Your task is to repeat only the lines from the one with "The Blender Python" through the one with "fr.build('light_rim', M['rim_grey'], go)", exactly as they stand, both ends included.

═════ Information shown

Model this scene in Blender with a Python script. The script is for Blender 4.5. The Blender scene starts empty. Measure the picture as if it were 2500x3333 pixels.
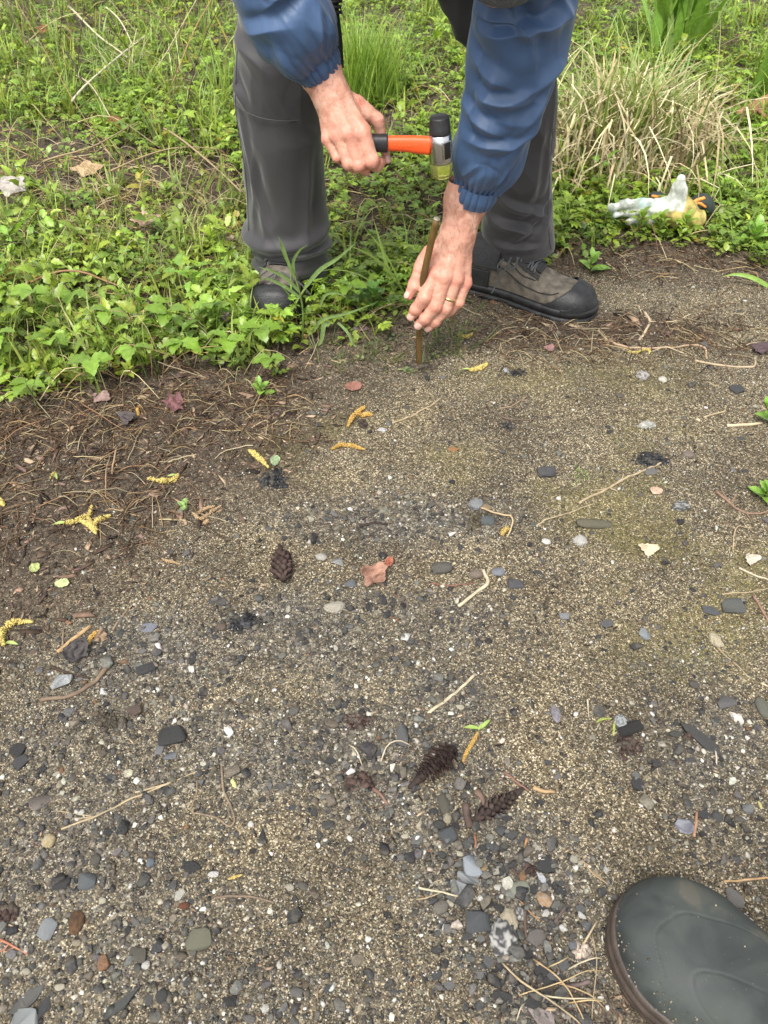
import bpy, math, random
import numpy as np
from mathutils import Vector, Matrix
random.seed(7); RNG = np.random.default_rng(11)
SC = bpy.context.scene; COL = SC.collection
# ------------------------------------------------------------------ camera, world, sun, exposure
F, CX, CY = 2505.0, 1250.0, 1666.5
PITCH = math.radians(46.0); CAMZ = 0.90
cam_data = bpy.data.cameras.new('camera'); cam = bpy.data.objects.new('camera', cam_data); COL.objects.link(cam)
cam.location = (0, 0, CAMZ); cam.rotation_euler = (math.pi/2 - PITCH, 0, 0)
cam_data.sensor_fit = 'VERTICAL'; cam_data.sensor_height = 36.0; cam_data.lens = 36.0*F/3333.0
cam_data.clip_start = 0.02; cam_data.clip_end = 500
cam_data.dof.use_dof = True; cam_data.dof.focus_distance = 1.25; cam_data.dof.aperture_fstop = 16.0
SC.camera = cam
world = bpy.data.worlds.new('World'); SC.world = world; world.use_nodes = True
wn = world.node_tree; bgn = wn.nodes['Background']
sky = wn.nodes.new('ShaderNodeTexSky'); sky.sky_type = 'NISHITA'; sky.sun_disc = False
SUN_EL, SUN_AZ = math.radians(62), math.radians(205)
sky.sun_elevation = SUN_EL; sky.sun_rotation = SUN_AZ
sky.air_density = 1.0; sky.dust_density = 3.0; sky.ozone_density = 0.6
hs = wn.nodes.new('ShaderNodeHueSaturation'); hs.inputs['Saturation'].default_value = 0.16   # cloud veil greys the sky
wn.links.new(sky.outputs[0], hs.inputs['Color']); wn.links.new(hs.outputs[0], bgn.inputs[0])
bgn.inputs[1].default_value = 0.115
sun_d = bpy.data.lights.new('sun', 'SUN'); sun = bpy.data.objects.new('sun', sun_d); COL.objects.link(sun)
sun_d.energy = 1.5; sun_d.angle = math.radians(24); sun_d.color = (1.0, 0.955, 0.89)
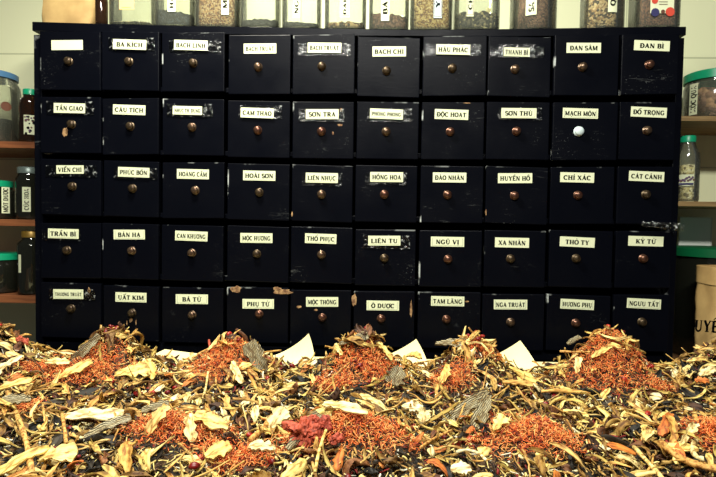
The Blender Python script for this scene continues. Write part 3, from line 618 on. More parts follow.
# the pale sheet leaning on the wall above the tub
BYD = WY-.07; a = at(680, 217, BYD); b = at(711, 251, BYD)
g = MB(); g.bbox(a.x, b.x, BYD, BYD+.008, bz+.001, a.z, .0015); go = g.build('grey_board', M['grey_panel']); tag(go, 'pale grey board standing against the wall above the dark green lid', 'board')
fr = MB(); fr.box(b.x-.004, b.x, BYD-.002, BYD-.0005, bz+.01, a.z); fr.box(a.x, b.x-.0045, BYD-.002, BYD-.0005, a.z-.004, a.z); fr.build('light_rim', M['rim_grey'], go)

# ------------------------------------------------------------------ table
TZ = .78; TY1 = -.165
tb = empty('work_table', (0, -.62, 0), 'long table in front of the cabinet covered with dried herbs', 'table')
MB().bbox(-1.25, 1.02, -.48, .455, TZ-.035, TZ-.0015, .003).build('tabletop', M['table_wood'], tb)
for sx in (-1.18, .95):
    for sy in (-.42, .40): MB().bbox(sx-.025, sx+.025, sy-.025, sy+.025, 0, TZ-.0355, .003).build('leg', M['table_wood'], tb)
def sheet(x, y, w, d, rot, label, corner=None, seed=1, lift=.0):
    n = 22; top = []; r = random.Random(seed)
    for b in range(n+1):
        for a_ in range(n+1):
            u, v_ = a_/n-.5, b/n-.5; X, Y = u*w, v_*d; Z = .0012+.0012*(1+noise.noise(Vector((X*9+seed, Y*9, 0))))+lift
            if corner:
                cu, cv, hgt = corner     # which corner rises, and how high
                q = max(0, (u*cu+v_*cv)-.52)/.48
                Z += hgt*q**1.25; X -= cu*.20*w*q*q*.5; Y -= cv*.16*d*q*q*.5
            top.append((X, Y, Z))
    m = n+1; bot = [(x_, y_, z_-.0006) for x_, y_, z_ in top]; k = len(top)
    f = [(b*m+a_, b*m+a_+1, (b+1)*m+a_+1, (b+1)*m+a_) for b in range(n) for a_ in range(n)]
    f += [(k+q[3], k+q[2], k+q[1], k+q[0]) for q in list(f)]
    ed = [i for i in range(m)]+[i*m+n for i in range(1, m)]+[n*m+i for i in range(n-1, -1, -1)]+[i*m for i in range(n-1, 0, -1)]
    f += [(ed[(i+1) % len(ed)], ed[i], k+ed[i], k+ed[(i+1) % len(ed)]) for i in range(len(ed))]
    o = obj('paper_sheet', top+bot, f, M['white_sheet'], None, True); o.location = (x, y, TZ); o.rotation_euler = (0, 0, rot)
    smooth_by_angle(o, 50)
    tag(o, label, 'paper sheet', 'cream wrapping papers under the herbs'); return o
def corner_sheet(px, py, hgt, cu, label, seed, w=.26, y=None):
    tip = at(px, py, TY1-.030)
    o = sheet(0, 0, w, w, 0, label, (cu, 1, hgt), seed, lift=.0015)
    v = max((v.co for v in o.data.vertices), key=lambda c: c.z)
    o.location = (tip.x-v.x, TY1-.030-v.y, TZ); return o
sheet(-.12, TY1-.14, 1.8, .27, 0, 'long cream paper lining the back edge of the table', None, 3)
for px, py, hg, cu, sd, lb in ((308.5, 344, .066, 1, 11, 'cream paper with a tall pointed corner standing beside the third heap from the left'),
                               (416, 348, .058, 1, 12, 'cream paper with a raised corner right of the middle heap'),
                               (520, 346, .060, 1, 13, 'cream paper with a raised corner right of the fifth heap'),
                               (165, 359, .016, -1, 14, 'cream paper lying almost flat between the second and third heaps')):
    corner_sheet(px, py, hg, cu, lb, sd)

# ------------------------------------------------------------------ herb heaps
BY = -.40; FYR = -.78
heaps = []
NAMEB = ['back heap cut by the left edge', 'second back heap from the left', 'third back heap from the left', 'middle back heap', 'third back heap from the right', 'second back heap from the right', 'back heap cut by the right edge']
for k, (px, py, sg) in enumerate([(-10, 330, .085), (112, 336, .078), (233, 341, .074), (362, 337, .074), (473, 343, .072), (612, 333, .08), (724, 352, .09)]):
    p = at(px, py, BY); heaps.append((p.x, BY, p.z-TZ-.011, sg, 'the '+NAMEB[k]))
NAMEF = ['front heap nearest the left edge', 'second front heap from the left', 'central front heap', 'fourth front heap from the left', 'front heap nearest the right edge']
for k, (px, py, sg) in enumerate([(-25, 408, .085), (165, 424, .085), (350, 420, .085), (535, 430, .085), (722, 428, .085)]):
    p = at(px, py, FYR); heaps.append((p.x, FYR, p.z-TZ-.010, sg, 'the '+NAMEF[k]))
def H(x, y):
    z = 0
    for hx, hy, hh, sg, _ in heaps:
        r = math.hypot(x-hx, (y-hy)); z = max(z, (hh-.012)*math.exp(-(r/sg)**1.6))
    e = max(0, min(1, (-.295-y)/.06)); e = e*e*(3-2*e)
    return e*(.012+.010*max(0, noise.noise(Vector((x*16, y*16, 2.5)))))+z
def Hn(x, y):
    h = .006; return Vector((H(x-h, y)-H(x+h, y), H(x, y-h)-H(x, y+h), 2*h)).normalized()
def near(x, y): return min(range(len(heaps)), key=lambda k: math.hypot(x-heaps[k][0], y-heaps[k][1]))
X0, X1, Y0, Y1 = -.98, .98, -.92, TY1-.02
# colours
def herb(name, c1, c2, c3, rough=.7, scale=60, bump=.4, stripes=False, c4=None, stretch=.28):
    m, nt, b = nodemat(name); tc = N(nt, 'ShaderNodeTexCoord'); oi = N(nt, 'ShaderNodeObjectInfo')
    nz = N(nt, 'ShaderNodeTexNoise', i_Scale=scale*3.2, i_Detail=4.0); mq = N(nt, 'ShaderNodeMapping'); mq.inputs['Scale'].default_value = (stretch, 1, 1)
    nt.links.new(tc.outputs['Object'], mq.inputs[0]); nt.links.new(mq.outputs[0], nz.inputs['Vector'])
    base = ramp(nt, oi.outputs['Random'], [(0, c1), (.5, c2), (1, c3)])
    mx = N(nt, 'ShaderNodeMix', data_type='RGBA', blend_type='MULTIPLY'); mx.inputs[0].default_value = 1
    nt.links.new(base, mx.inputs[6]); nt.links.new(ramp(nt, nz.outputs[0], [(.38, (.34, .22, .11)), (.50, (.80, .72, .56)), (.62, (1, 1, 1))]), mx.inputs[7])
    col = mx.outputs[2]; hsrc = nz.outputs[0]
    if stripes:
        wv = N(nt, 'ShaderNodeTexWave', i_Scale=stripes, i_Distortion=5.5, i_Detail=2.0); wv.bands_direction = 'Y'
        mp = N(nt, 'ShaderNodeMapping'); mp.inputs['Rotation'].default_value = (0, 0, .12); nt.links.new(tc.outputs['Object'], mp.inputs[0]); nt.links.new(mp.outputs[0], wv.inputs['Vector'])
        m2 = N(nt, 'ShaderNodeMix', data_type='RGBA'); m2.inputs[7].default_value = c4; nt.links.new(col, m2.inputs[6])
        nt.links.new(ramp(nt, wv.outputs[1], [(.25, (1,1,1)), (.55, (0,0,0))]), m2.inputs[0]); col = m2.outputs[2]; hsrc = wv.outputs[1]
    nt.links.new(col, b.inputs['Base Color']); b.inputs['Roughness'].default_value = rough
    bp = N(nt, 'ShaderNodeBump', i_Strength=bump, i_Distance=.0015); nt.links.new(hsrc, bp.inputs['Height']); nt.links.new(bp.outputs[0], b.inputs['Normal'])
    return m
M['cream'] = herb('cream_root', srgb(248,230,146), srgb(236,206,116), srgb(252,240,178), c4=None)
M['tan'] = herb('tan_stem', srgb(236,196,112), srgb(214,168,86), srgb(248,222,148))
M['olive'] = herb('olive_leaf', srgb(176,140,66), srgb(120,88,42), srgb(216,180,98))
M['strip'] = herb('greenish_yellow_strip', srgb(246,226,140), srgb(176,152,72), srgb(224,200,112))
M['wood'] = herb('peeled_wood', srgb(226,176,96), srgb(214,164,88), srgb(236,190,112), stretch=1, bump=.8)
M['brown'] = herb('brown_bark', srgb(112,70,36), srgb(66,42,26), srgb(150,98,52))
M['dark'] = herb('dark_leaf', srgb(34,30,20), srgb(20,18,12), srgb(60,50,30))
M['orange'] = herb('orange_peel', srgb(222,140,58), srgb(204,112,44), srgb(232,170,92))
M['red'] = herb('red_fruit', srgb(150,26,26), srgb(120,18,22), srgb(186,50,38), rough=.4, bump=.8)
M['pink'] = herb('pink_root', srgb(196,88,62), srgb(180,76,56), srgb(206,104,78), bump=1, stretch=1)
M['white'] = herb('white_root', srgb(246,236,184), srgb(226,214,160), srgb(250,244,206))
M['slab'] = herb('grey_fibrous_bark', srgb(196,186,150), srgb(180,168,130), srgb(208,198,164), stripes=105, c4=srgb(84,78,60), bump=1)
def fixed(name, c1, c2, rough=.65): return plain(name, c1, rough, col2=c2, scale=120)
SHM = [fixed('orange_shreds_light', srgb(255,178,104), srgb(246,146,68)), fixed('orange_shreds', srgb(240,124,54), srgb(222,98,38)), fixed('rust_shreds', srgb(176,68,28), srgb(140,48,22)),
       fixed('yellow_shreds', srgb(250,196,118), srgb(240,166,80)), fixed('maroon_shreds', srgb(112,28,24), srgb(84,20,20))]
FRM = [fixed('cream_bits', srgb(246,228,150), srgb(226,200,118)), fixed('tan_bits', srgb(204,164,88), srgb(170,128,64)), fixed('olive_bits', srgb(132,108,50), srgb(84,66,34)),
       fixed('brown_bits', srgb(92,58,34), srgb(58,38,24)), fixed('dark_bits', srgb(40,34,24), srgb(24,22,16)), fixed('red_bits', srgb(150,36,30), srgb(112,22,24)), fixed('white_bits', srgb(250,246,224), srgb(236,228,190))]
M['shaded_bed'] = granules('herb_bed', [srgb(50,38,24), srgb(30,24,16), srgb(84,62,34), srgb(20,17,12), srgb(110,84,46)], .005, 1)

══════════

In response ▸
The Blender Python script for this scene continues. Write part 3, from line 618 on. More parts follow.
# the pale sheet leaning on the wall above the tub
BYD = WY-.07; a = at(680, 217, BYD); b = at(711, 251, BYD)
g = MB(); g.bbox(a.x, b.x, BYD, BYD+.008, bz+.001, a.z, .0015); go = g.build('grey_board', M['grey_panel']); tag(go, 'pale grey board standing against the wall above the dark green lid', 'board')
fr = MB(); fr.box(b.x-.004, b.x, BYD-.002, BYD-.0005, bz+.01, a.z); fr.box(a.x, b.x-.0045, BYD-.002, BYD-.0005, a.z-.004, a.z); fr.build('light_rim', M['rim_grey'], go)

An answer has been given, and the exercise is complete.